Chapter 36.
Manage the
Fundamentals First

Show me a man who cannot bother to do little things and I’ll show you a man who cannot be trusted to do big things.

—Lawrence D. Bell, Founder, Bell Aircraft



The Rodney Mercado motivational methods are not only the most effective methods for teaching music, but for anything else.

Professor Mercado was a genius in 10 different fields, including mathematics, economics, sociology, anthropology, and music history.

Scott recalls: Once, I was surprised to be getting an economics lesson inside my music lesson. Mercado turned to me and said, “Well, Scott, you know, math is very, very simple. It’s all based on addition. But most people lose sight of that. So if you learn how to do one plus one equals two, everything in math flows from that. Everything.”

He was always focusing on fundamentals.

Like the time he came to assist our chamber group in preparing to perform a piece. Under his guidance, we spent the entire hour working on the first two measures of this piece. We kept going over and over them, and each time he would ask us to explore a new possibility.

“How would you like to create more sound here?” he would ask. And then he would give us ideas on how we could possibly do that. And by the end of the hour, all we had done was work on two measures of a piece that probably had 80 measures of music. Then, at the very end, he said, “Okay, now let’s play the whole thing.”

The entire performance and our entire group were transformed. We played the whole thing beautifully!
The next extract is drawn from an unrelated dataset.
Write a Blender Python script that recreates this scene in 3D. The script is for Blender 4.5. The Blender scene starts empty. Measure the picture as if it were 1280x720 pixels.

That showed me the power of fundamentals. Don’t gloss over them. Slow your people down and do things step by step, getting the basics right, getting the fundamentals in place.

We were coaching a client recently in his companywide managers’ meeting, and two people didn’t show up on time for the meeting. The CEO wanted to rush through the meeting and “talk to the people who didn’t show up” later.

But we slowed him down and had the whole group focus, slowly and fundamentally, on how to handle this tardiness and absenteeism and lack of commitment from these two managers. In the process, we had a number of breakthrough moments for other managers on the nature of commitment, and a newer, more creative policy emerged.